* **Goal**: Restate the listing below word for word, omitting any images.

* **Data**:
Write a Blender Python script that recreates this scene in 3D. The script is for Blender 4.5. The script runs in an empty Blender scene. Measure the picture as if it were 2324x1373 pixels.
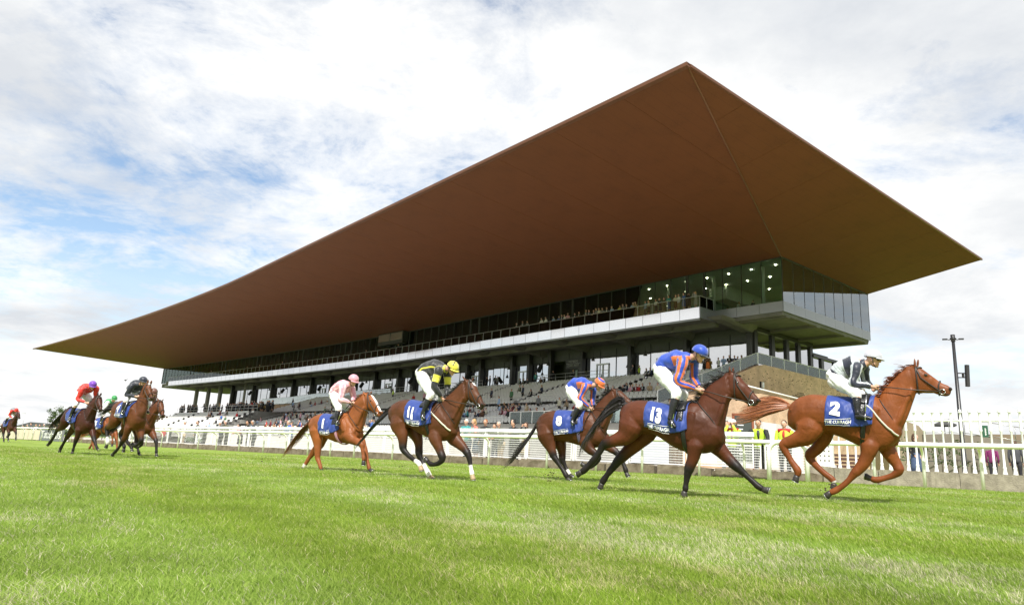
import bpy, bmesh, math, random
import numpy as np
from mathutils import Vector, Matrix
from mathutils import noise as mnoise
random.seed(11); RNG = np.random.default_rng(11)
SC = bpy.context.scene
COL = SC.collection
rad = math.radians

# ------------------------------------------------------------------ camera
F = 1549.0; TH = rad(12.9895); RO = rad(3.2182); YA = rad(39.3456); ZC = 0.594
CX, CY = 1162.0, 686.5
FW = Vector((0, math.cos(TH), math.sin(TH))); _rt = Vector((1, 0, 0)); _up = _rt.cross(FW)
R2 = _rt*math.cos(RO) + _up*math.sin(RO); U2 = -_rt*math.sin(RO) + _up*math.cos(RO)
CAM = Vector((0, 0, ZC))
cd = bpy.data.cameras.new('camera'); cam = bpy.data.objects.new('camera', cd); COL.objects.link(cam)
cd.sensor_width = 36.0; cd.lens = F/2324*36; cd.clip_start = .1; cd.clip_end = 6000
mw = Matrix.Identity(4)
for i, a in enumerate((R2, U2, -FW)):
    for j in range(3): mw[j][i] = a[j]
mw.translation = CAM
cam.matrix_world = mw; SC.camera = cam

# ------------------------------------------------------------------ view, sky, sun
SC.view_settings.view_transform = 'Standard'; SC.view_settings.look = 'None'
SC.view_settings.gamma = 1; SC.view_settings.use_curve_mapping = False
SC.view_settings.exposure = 0.35
SC.render.engine = 'CYCLES'
SC.cycles.max_bounces = 6; SC.cycles.transparent_max_bounces = 12
SC.cycles.caustics_reflective = False; SC.cycles.caustics_refractive = False
SUN_EL = rad(51); SUN_AZ = rad(-169)      # azimuth clockwise from +Y (the way the camera looks); sun stands behind the camera, a little left
W = bpy.data.worlds.new('World'); SC.world = W; W.use_nodes = True
nt = W.node_tree; nt.nodes.clear()
def _n(t, **k):
    n = nt.nodes.new(t)
    for a, b in k.items(): setattr(n, a, b)
    return n
out = _n('ShaderNodeOutputWorld'); bg = _n('ShaderNodeBackground'); bg.inputs['Strength'].default_value = 0.1
sky = _n('ShaderNodeTexSky', sky_type='NISHITA', sun_disc=False, sun_elevation=SUN_EL, sun_rotation=SUN_AZ)
sky.air_density = 1.0; sky.dust_density = 1.0; sky.ozone_density = 1.0; sky.altitude = 100
tc = _n('ShaderNodeTexCoord'); sep = _n('ShaderNodeSeparateXYZ'); nt.links.new(tc.outputs['Generated'], sep.inputs[0])
def _m(op, a, b=None, c=None, clamp=False):
    n = _n('ShaderNodeMath', operation=op); n.use_clamp = clamp
    for i, x in enumerate((a, b, c)):
        if x is None: continue
        if isinstance(x, (int, float)): n.inputs[i].default_value = x
        else: nt.links.new(x, n.inputs[i])
    return n.outputs[0]
zc = _m('MAXIMUM', sep.outputs['Z'], 0.0); den = _m('ADD', zc, 0.16)
px = _m('DIVIDE', sep.outputs['X'], den); py = _m('DIVIDE', sep.outputs['Y'], den)
cmb = _n('ShaderNodeCombineXYZ'); nt.links.new(px, cmb.inputs[0]); nt.links.new(py, cmb.inputs[1])
def _noise(scale, detail, rough, off=0.0, dist=0.0):
    mp = _n('ShaderNodeMapping'); mp.inputs['Location'].default_value = (off-.36, off*.7+.10, off*.3)
    nt.links.new(cmb.outputs[0], mp.inputs[0])
    n = _n('ShaderNodeTexNoise'); n.inputs['Scale'].default_value = scale; n.inputs['Detail'].default_value = detail
    n.inputs['Roughness'].default_value = rough; n.inputs['Distortion'].default_value = dist
    nt.links.new(mp.outputs[0], n.inputs['Vector']); return n.outputs['Fac']
def _ramp(fac, stops):
    r = _n('ShaderNodeValToRGB'); nt.links.new(fac, r.inputs[0])
    e = r.color_ramp.elements
    while len(e) > 1: e.remove(e[-1])
    e[0].position, e[0].color = stops[0][0], (*stops[0][1], 1) if not isinstance(stops[0][1], float) else (stops[0][1],)*3+(1,)
    for p, c in stops[1:]:
        k = e.new(p); k.color = (*c, 1) if not isinstance(c, float) else (c, c, c, 1)
    return r.outputs[0]
big = _noise(0.85, 3, .5, 21.3); fine = _noise(2.3, 10, .68, 7.7, .35); wisp = _noise(7.5, 8, .65, 1.3, .25)
mix = _m('ADD', _m('MULTIPLY', big, .55), _m('ADD', _m('MULTIPLY', fine, .42), _m('MULTIPLY', wisp, .2)))
cover = _ramp(mix, [(.46, 0.0), (.53, .66), (.60, 1.0)])
grey = _noise(1.15, 8, .6, 13.0, .2)
ccol = _ramp(grey, [(.34, (5.9, 6.15, 6.5)), (.44, (7.0, 7.15, 7.3)), (.56, (8.6, 8.6, 8.5))])
horizon = _m('MULTIPLY', _m('SUBTRACT', .24, sep.outputs['Z']), 5.0, clamp=True)
cov2 = _m('MAXIMUM', cover, _m('MULTIPLY', horizon, 1.0), clamp=True)
blue = _n('ShaderNodeMixRGB', blend_type='MULTIPLY'); blue.inputs[0].default_value = 1
nt.links.new(sky.outputs[0], blue.inputs[1]); blue.inputs[2].default_value = (1.75, 1.7, 1.6, 1)
mx = _n('ShaderNodeMixRGB'); nt.links.new(cov2, mx.inputs[0]); nt.links.new(blue.outputs[0], mx.inputs[1]); nt.links.new(ccol, mx.inputs[2])
nt.links.new(mx.outputs[0], bg.inputs['Color']); nt.links.new(bg.outputs[0], out.inputs['Surface'])
sl = bpy.data.lights.new('sun', 'SUN'); sl.energy = 5.0; sl.angle = rad(1.6); sl.color = (1.0, .965, .90)
sun = bpy.data.objects.new('sun', sl); COL.objects.link(sun)
sd = Vector((math.sin(SUN_AZ)*math.cos(SUN_EL), math.cos(SUN_AZ)*math.cos(SUN_EL), math.sin(SUN_EL)))
sun.rotation_euler = sd.to_track_quat('Z', 'Y').to_euler(); sun.location = sd*200

# ------------------------------------------------------------------ frames
LU = Vector((-math.sin(YA), math.cos(YA), 0)); RV = Vector((math.cos(YA), math.sin(YA), 0)); ZZ = Vector((0, 0, 1))
def ray(x, y): return FW + (R2*(x-CX) - U2*(y-CY))/F
def dep(x, y, d): return CAM + ray(x, y)*d
def onuvplane(x, y, u=None, v=None, z=None):
    r = ray(x, y)
    if z is not None: return CAM + r*((z-CAM.z)/r.z)
    n, k = (LU, u) if u is not None else (RV, v)
    return CAM + r*((k - CAM.dot(n))/r.dot(n))
def touv(p): return (p.dot(LU), p.dot(RV), p.z)
def warp(u):
    return 0.0 if u <= 90 else -11.0*((u-90)/126.0)**1.5
def P(u, v, z): return LU*u + RV*(v + warp(u)) + ZZ*z
def ground(u, v): return -.0032*max(min(u, 100), -40) + .0228*max(min(v, 46), -25)
def G(u, v, dz=0.0): return LU*u + RV*v + ZZ*(ground(u, v)+dz)
def gz(p): return ground(p.x*LU.x+p.y*LU.y, p.x*RV.x+p.y*RV.y)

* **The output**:
Write a Blender Python script that recreates this scene in 3D. The script is for Blender 4.5. The script runs in an empty Blender scene. Measure the picture as if it were 2324x1373 pixels.
import bpy, bmesh, math, random
import numpy as np
from mathutils import Vector, Matrix
from mathutils import noise as mnoise
random.seed(11); RNG = np.random.default_rng(11)
SC = bpy.context.scene
COL = SC.collection
rad = math.radians

# ------------------------------------------------------------------ camera
F = 1549.0; TH = rad(12.9895); RO = rad(3.2182); YA = rad(39.3456); ZC = 0.594
CX, CY = 1162.0, 686.5
FW = Vector((0, math.cos(TH), math.sin(TH))); _rt = Vector((1, 0, 0)); _up = _rt.cross(FW)
R2 = _rt*math.cos(RO) + _up*math.sin(RO); U2 = -_rt*math.sin(RO) + _up*math.cos(RO)
CAM = Vector((0, 0, ZC))
cd = bpy.data.cameras.new('camera'); cam = bpy.data.objects.new('camera', cd); COL.objects.link(cam)
cd.sensor_width = 36.0; cd.lens = F/2324*36; cd.clip_start = .1; cd.clip_end = 6000
mw = Matrix.Identity(4)
for i, a in enumerate((R2, U2, -FW)):
    for j in range(3): mw[j][i] = a[j]
mw.translation = CAM
cam.matrix_world = mw; SC.camera = cam

# ------------------------------------------------------------------ view, sky, sun
SC.view_settings.view_transform = 'Standard'; SC.view_settings.look = 'None'
SC.view_settings.gamma = 1; SC.view_settings.use_curve_mapping = False
SC.view_settings.exposure = 0.35
SC.render.engine = 'CYCLES'
SC.cycles.max_bounces = 6; SC.cycles.transparent_max_bounces = 12
SC.cycles.caustics_reflective = False; SC.cycles.caustics_refractive = False
SUN_EL = rad(51); SUN_AZ = rad(-169)      # azimuth clockwise from +Y (the way the camera looks); sun stands behind the camera, a little left
W = bpy.data.worlds.new('World'); SC.world = W; W.use_nodes = True
nt = W.node_tree; nt.nodes.clear()
def _n(t, **k):
    n = nt.nodes.new(t)
    for a, b in k.items(): setattr(n, a, b)
    return n
out = _n('ShaderNodeOutputWorld'); bg = _n('ShaderNodeBackground'); bg.inputs['Strength'].default_value = 0.1
sky = _n('ShaderNodeTexSky', sky_type='NISHITA', sun_disc=False, sun_elevation=SUN_EL, sun_rotation=SUN_AZ)
sky.air_density = 1.0; sky.dust_density = 1.0; sky.ozone_density = 1.0; sky.altitude = 100
tc = _n('ShaderNodeTexCoord'); sep = _n('ShaderNodeSeparateXYZ'); nt.links.new(tc.outputs['Generated'], sep.inputs[0])
def _m(op, a, b=None, c=None, clamp=False):
    n = _n('ShaderNodeMath', operation=op); n.use_clamp = clamp
    for i, x in enumerate((a, b, c)):
        if x is None: continue
        if isinstance(x, (int, float)): n.inputs[i].default_value = x
        else: nt.links.new(x, n.inputs[i])
    return n.outputs[0]
zc = _m('MAXIMUM', sep.outputs['Z'], 0.0); den = _m('ADD', zc, 0.16)
px = _m('DIVIDE', sep.outputs['X'], den); py = _m('DIVIDE', sep.outputs['Y'], den)
cmb = _n('ShaderNodeCombineXYZ'); nt.links.new(px, cmb.inputs[0]); nt.links.new(py, cmb.inputs[1])
def _noise(scale, detail, rough, off=0.0, dist=0.0):
    mp = _n('ShaderNodeMapping'); mp.inputs['Location'].default_value = (off-.36, off*.7+.10, off*.3)
    nt.links.new(cmb.outputs[0], mp.inputs[0])
    n = _n('ShaderNodeTexNoise'); n.inputs['Scale'].default_value = scale; n.inputs['Detail'].default_value = detail
    n.inputs['Roughness'].default_value = rough; n.inputs['Distortion'].default_value = dist
    nt.links.new(mp.outputs[0], n.inputs['Vector']); return n.outputs['Fac']
def _ramp(fac, stops):
    r = _n('ShaderNodeValToRGB'); nt.links.new(fac, r.inputs[0])
    e = r.color_ramp.elements
    while len(e) > 1: e.remove(e[-1])
    e[0].position, e[0].color = stops[0][0], (*stops[0][1], 1) if not isinstance(stops[0][1], float) else (stops[0][1],)*3+(1,)
    for p, c in stops[1:]:
        k = e.new(p); k.color = (*c, 1) if not isinstance(c, float) else (c, c, c, 1)
    return r.outputs[0]
big = _noise(0.85, 3, .5, 21.3); fine = _noise(2.3, 10, .68, 7.7, .35); wisp = _noise(7.5, 8, .65, 1.3, .25)
mix = _m('ADD', _m('MULTIPLY', big, .55), _m('ADD', _m('MULTIPLY', fine, .42), _m('MULTIPLY', wisp, .2)))
cover = _ramp(mix, [(.46, 0.0), (.53, .66), (.60, 1.0)])
grey = _noise(1.15, 8, .6, 13.0, .2)
ccol = _ramp(grey, [(.34, (5.9, 6.15, 6.5)), (.44, (7.0, 7.15, 7.3)), (.56, (8.6, 8.6, 8.5))])
horizon = _m('MULTIPLY', _m('SUBTRACT', .24, sep.outputs['Z']), 5.0, clamp=True)
cov2 = _m('MAXIMUM', cover, _m('MULTIPLY', horizon, 1.0), clamp=True)
blue = _n('ShaderNodeMixRGB', blend_type='MULTIPLY'); blue.inputs[0].default_value = 1
nt.links.new(sky.outputs[0], blue.inputs[1]); blue.inputs[2].default_value = (1.75, 1.7, 1.6, 1)
mx = _n('ShaderNodeMixRGB'); nt.links.new(cov2, mx.inputs[0]); nt.links.new(blue.outputs[0], mx.inputs[1]); nt.links.new(ccol, mx.inputs[2])
nt.links.new(mx.outputs[0], bg.inputs['Color']); nt.links.new(bg.outputs[0], out.inputs['Surface'])
sl = bpy.data.lights.new('sun', 'SUN'); sl.energy = 5.0; sl.angle = rad(1.6); sl.color = (1.0, .965, .90)
sun = bpy.data.objects.new('sun', sl); COL.objects.link(sun)
sd = Vector((math.sin(SUN_AZ)*math.cos(SUN_EL), math.cos(SUN_AZ)*math.cos(SUN_EL), math.sin(SUN_EL)))
sun.rotation_euler = sd.to_track_quat('Z', 'Y').to_euler(); sun.location = sd*200

# ------------------------------------------------------------------ frames
LU = Vector((-math.sin(YA), math.cos(YA), 0)); RV = Vector((math.cos(YA), math.sin(YA), 0)); ZZ = Vector((0, 0, 1))
def ray(x, y): return FW + (R2*(x-CX) - U2*(y-CY))/F
def dep(x, y, d): return CAM + ray(x, y)*d
def onuvplane(x, y, u=None, v=None, z=None):
    r = ray(x, y)
    if z is not None: return CAM + r*((z-CAM.z)/r.z)
    n, k = (LU, u) if u is not None else (RV, v)
    return CAM + r*((k - CAM.dot(n))/r.dot(n))
def touv(p): return (p.dot(LU), p.dot(RV), p.z)
def warp(u):
    return 0.0 if u <= 90 else -11.0*((u-90)/126.0)**1.5
def P(u, v, z): return LU*u + RV*(v + warp(u)) + ZZ*z
def ground(u, v): return -.0032*max(min(u, 100), -40) + .0228*max(min(v, 46), -25)
def G(u, v, dz=0.0): return LU*u + RV*v + ZZ*(ground(u, v)+dz)
def gz(p): return ground(p.x*LU.x+p.y*LU.y, p.x*RV.x+p.y*RV.y)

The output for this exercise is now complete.